Little by little, spring is on its way

Last week I thought we’d reached peak bleak: a couple of days of sideways rain, paths turned from mud baths to full sludge and swamp, a cycle on repeat of…

Last week I thought we’d reached peak bleak: a couple of days of sideways rain, paths turned from mud baths to full sludge and swamp, a cycle on repeat of wind, rain, mud, walk because you don’t want to be stuck inside all day, find clean and dry clothes until you run out of them and then there is nothing to do but to stay inside and listen to a rain that finds a way to be heard whatever room you’re in and whatever you’re doing.

And now: a day or two of sunshine and warmth, and a sudden shock of spring, as if a grey curtain has been lifted to reveal a different world of life and colour that’s been there all along. Our plum tree is in full blossom, the grass below covered in a snowy blanket of fallen petals. In the local woods, bluebells seem primed to explode, an arsenal of green replacing the morass of brown from the previous weeks. All over, colours are deeper – the blue of the sky, the green of the grass and new growth, the yellows and purples of daffodils and crocuses.

Wildlife carry the confidence of having beaten winter.
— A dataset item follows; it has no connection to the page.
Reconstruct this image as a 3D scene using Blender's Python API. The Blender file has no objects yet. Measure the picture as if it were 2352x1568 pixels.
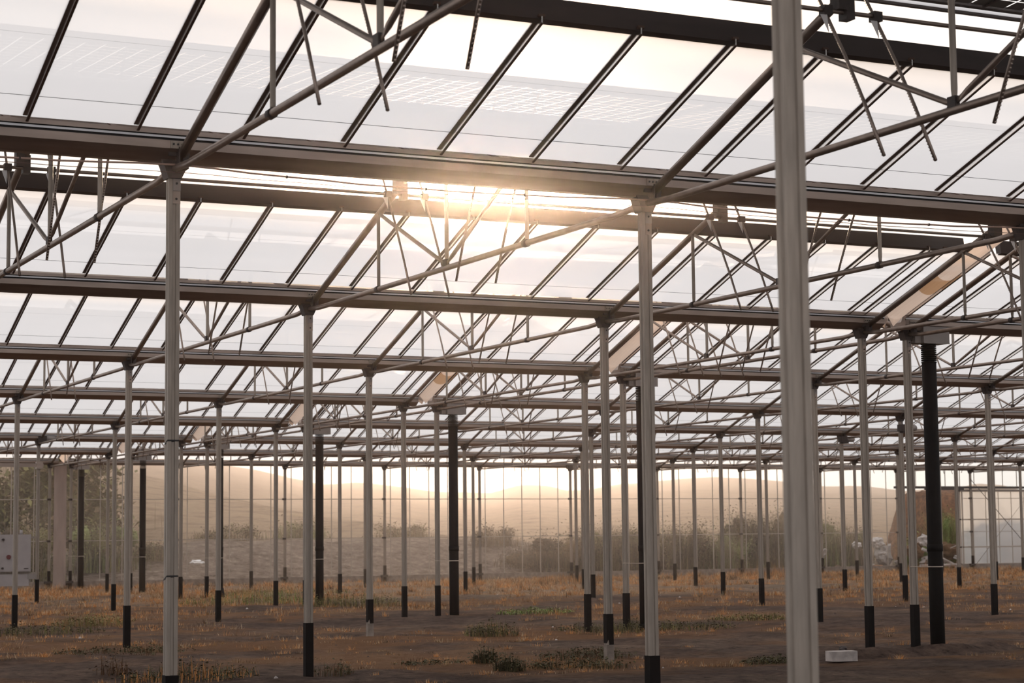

On one walk, a huge swan glides into land on the Thames, like a sleek jumbo jet descending on an agreed flight path, webbed feet pulled down like a plane’s landing gear, a hit on the water, and a slam on the brakes to rest quietly again on the river. On another, deeper in the countryside, a pheasant struts on the path ahead of us, like us, out on a Sunday afternoon stroll, in no hurry, with no place to be but there.

In the city, on these warm days, the whole of London appears to be out at lunchtime. I’ve been used to having virtually empty streets these past few months of cold and rain; the sudden crowds are initially disconcerting and I have to work harder to find a quiet pocket to let the sun fall on my face and the warmth sink into my body. Walkers and their dogs spill onto the Thames’ beaches at lower tide; in these conditions, the river feels less imposing, less of a dividing line between north bank and south bank, more an accessible playground and a nod back to a time before it was hemmed in by concrete.

We’re not completely in the clear just yet. Those days or two of sunshine and warmth, followed by a day or two of cloud and cold, and sometimes a day somewhere in between. There’s one in where London is trapped in a low mist: my morning commute is eerily quiet, as if other walkers have been sucked from the streets into the cloud. To the east, the tall towers of the city and Canary Wharf have gone missing; and to the west, there’s a pale orange glow from a desperate sun, creating a cartoonish silhouette of the Houses of Parliament.

It’s a day that encapsulates how I feel at the moment, neither here nor there, able to focus on the small things but somehow the whole picture doesn’t quite form a neat, consistent whole. Maybe there’s something more than normal in the usual drama of life – school worries, work worries, life worries – that means I can’t lose myself in random thoughts in the way I’d like to when out and about. Or maybe it’s just the hard work of slip-sliding on still muddy paths – a few days of dry can’t make up for six weeks of rain.

But there’s more than enough in those small moments to enjoy, whether the ripples of early morning dew on the petals of spring flowers, or the sunsets that my son likes to call piranha skin skies (thinking back to our recent Amazon adventures): smooth brushes of pale blues, oranges and pinks, dotted with dark splodges of cloud.